A female yellow-rumped warbler was also perched nearby, with the slightest hint of yellow on her cap as well.

These ruins were not accessible due to thick brush in years past, but hurricane Irma has now cleared the way for a closer exploration.  This old house overlooked the salt pond on Raccoon Cay.  The construction and walls of these structures are made of the limestone “iron rock” and conch shells and must have taken quite an effort to build.

Thousands of butterflies are still enjoying the new blooms of bay cedar and beach succulents.  The Miami blue’s and Bartram’s scrub hairstreaks are still the predominate local species, with an occasional fritillary or Great southern white.

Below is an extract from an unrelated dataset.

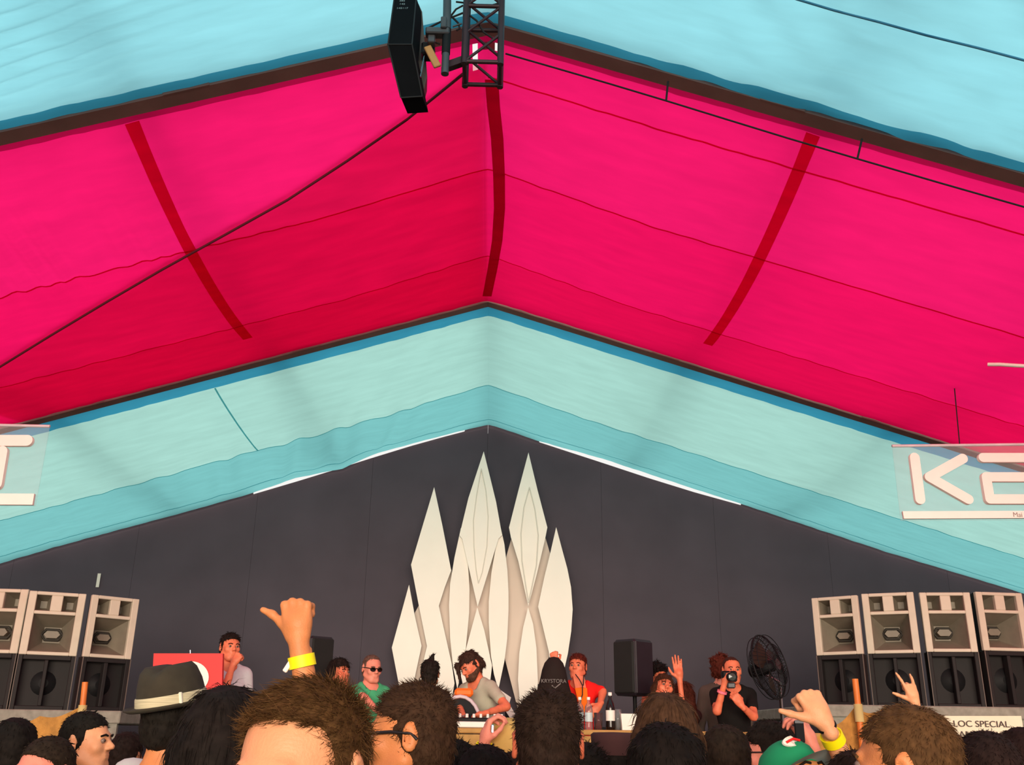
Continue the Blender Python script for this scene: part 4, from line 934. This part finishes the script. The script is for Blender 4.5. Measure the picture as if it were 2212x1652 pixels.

I read that the hairstreaks on the hind wings are wiggled to fool prey into thinking that this is their head so that they will simply rip off the tail wing if attacked.  

I’m assuming that this strategy worked for this butterfly.  

In fact, now that I look closely, it seems as though the eye-spots on the Miami blue might serve the same purpose.

The calm days bring good fishing and eating.  Our diet has consisted of a LOT of sushi lately, in addition to grilled fish, fish tacos and fish chowder.  The cero mackerel and mutton snapper were perfect for sushi.

The underwater scenery has been just as interesting.  I found a unique green/brown coloration of a rosy blenny, complete with a yellow anal fin.  

Mark chased a pair of spadefish towards me for a photo op.  When I floated still underwater they would circle around and come back to take a closer look.

A few other usual suspects and colorful fish were photogenic.  

We are taking in all we can of these amazing Bahama blue waters that will be so hard for us to leave when the time comes.